Decentralized X-ray pulsar-based navigation system for space-borne gravitational wave detector

Abstract

In this paper, the inter-satellite link (ISL) aided X-ray pulsar-based navigation (XPNAV) system is studied to improve the survivability of space-borne gravitational wave detector. An unscented transform (UT) based distributed Kalman estimator is proposed for state estimation within less computational and communication costs. Three different navigation scenarios are designed based on a typical large-scale distributed heliocentric orbital space-borne gravitational wave detector, Laser Interferometer Space Antenna (LISA). Simulation results show that the positioning root-mean-square error (RMSE) reduces ̃28% after introducing the ISL to XPNAV. Moreover, the proposed distributed Kalman estimator and the classical Kalman estimator shows similar performance in XPNAV/ISL integrated navigation system with the positioning RMSE of ̃528m and ̃520m, respectively.
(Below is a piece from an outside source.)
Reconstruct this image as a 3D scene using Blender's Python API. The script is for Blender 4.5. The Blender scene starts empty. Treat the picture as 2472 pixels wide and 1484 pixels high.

Compared with the classical method, both analytical and simulating analyses demonstrate that the proposed algorithm efficiently reduces the computational costs to 1/N2 for a team with N agents and avoids additional communication needs simultaneously. The efficient distributed Kalman estimator-based XPNAV/ISL integrated navigation provides a high-performance autonomous navigation solution for interplanetary spacecraft formation flying missions.